Lagunitas CEO Maria Stipp Steps Down; Dennis Peek Named Replacement

After five years at the helm of Heineken N.V.-owned, Petaluma, California-based Lagunitas Brewing Company, CEO Maria Stipp is exiting the company, according to a press release.

Effective February 21, Dennis Peek, who most recently served as managing director of Heineken Canada, will take over the CEO role.

“Maria has decided to pursue a different challenge in her career,” Marc Busain, president of Heineken Americas, said in the release. “I would like to thank Maria for her leadership over the past five years.”

Stipp joined Lagunitas in June 2015, and led the craft brewery through its integration with Heineken, which purchased 50% of the company in September 2015 and bought out the remaining stake in May 2017.

In 2018, Lagunitas crossed the 1 million barrel threshold, according to data from trade group the Brewers Association.

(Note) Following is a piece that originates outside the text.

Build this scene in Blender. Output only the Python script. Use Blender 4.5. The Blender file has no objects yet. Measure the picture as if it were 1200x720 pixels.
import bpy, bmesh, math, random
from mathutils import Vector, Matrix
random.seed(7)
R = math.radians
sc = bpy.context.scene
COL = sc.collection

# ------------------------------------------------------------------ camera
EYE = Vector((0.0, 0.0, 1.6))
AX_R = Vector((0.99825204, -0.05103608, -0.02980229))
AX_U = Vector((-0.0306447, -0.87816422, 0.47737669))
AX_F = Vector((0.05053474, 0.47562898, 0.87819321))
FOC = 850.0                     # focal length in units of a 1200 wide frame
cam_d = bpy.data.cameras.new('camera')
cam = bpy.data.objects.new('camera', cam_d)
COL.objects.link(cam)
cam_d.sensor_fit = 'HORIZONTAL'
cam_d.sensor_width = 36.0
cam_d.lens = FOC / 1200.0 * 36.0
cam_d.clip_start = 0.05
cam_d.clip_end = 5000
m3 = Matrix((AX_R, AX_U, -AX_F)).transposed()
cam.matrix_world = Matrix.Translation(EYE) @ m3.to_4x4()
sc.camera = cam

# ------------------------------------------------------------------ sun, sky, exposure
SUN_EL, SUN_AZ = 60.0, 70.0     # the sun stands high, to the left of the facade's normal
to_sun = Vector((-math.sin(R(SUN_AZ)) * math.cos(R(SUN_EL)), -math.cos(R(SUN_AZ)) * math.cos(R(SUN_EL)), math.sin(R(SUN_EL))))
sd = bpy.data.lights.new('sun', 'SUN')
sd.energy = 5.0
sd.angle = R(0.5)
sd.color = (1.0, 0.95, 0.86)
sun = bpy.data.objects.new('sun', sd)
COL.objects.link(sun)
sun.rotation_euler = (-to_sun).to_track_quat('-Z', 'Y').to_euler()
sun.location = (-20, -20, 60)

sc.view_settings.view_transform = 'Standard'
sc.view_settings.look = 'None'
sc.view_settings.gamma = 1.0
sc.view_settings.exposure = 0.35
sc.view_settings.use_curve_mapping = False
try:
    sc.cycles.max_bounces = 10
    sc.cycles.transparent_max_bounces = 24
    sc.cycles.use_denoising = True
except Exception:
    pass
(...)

The company said Lagunitas’ total shipments have grown 74% globally under Stipp’s guidance.

As for Peek, he has held numerous leadership roles during his decade-plus career at Heineken, most recently serving as general manager of the Dutch brewer’s Canadian business for more than three years.

“I am incredibly excited to continue the journey for Lagunitas’ success and growth over the next few years,” Peek said in the release. “Lagunitas is a special company and I feel extremely energized to be able to work with amazing people and fantastic products.”

Peek was unavailable for further comment.

Peek takes over Lagunitas, which started 2020 rough, cutting less than 5% of its workforce as part of a restructuring plan.

“In order to fortify our continued global success and continue to compete in the ever changing and challenging U.S. marketplace, we are announcing an evolution to our commercial strategy,” Stipp said at the time. “This includes a restructure of our organization, aimed at better aligning our sales and marketing departments, and allowing us to extend our brand experiences domestically and abroad.

January’s job cuts came 16 months after the company slashed 12% of its workforce, in a move that impacted at least 100 employees.

Off-premise dollar sales of Lagunitas products in 2019 increased 0.7%, to nearly $184.9 million, according to market research firm IRI. Lagunitas IPA remained the top-selling IPA in IRI tracked multi-outlet and convenience retailers, increasing dollar sales 3.8%, to more than $86 million last year.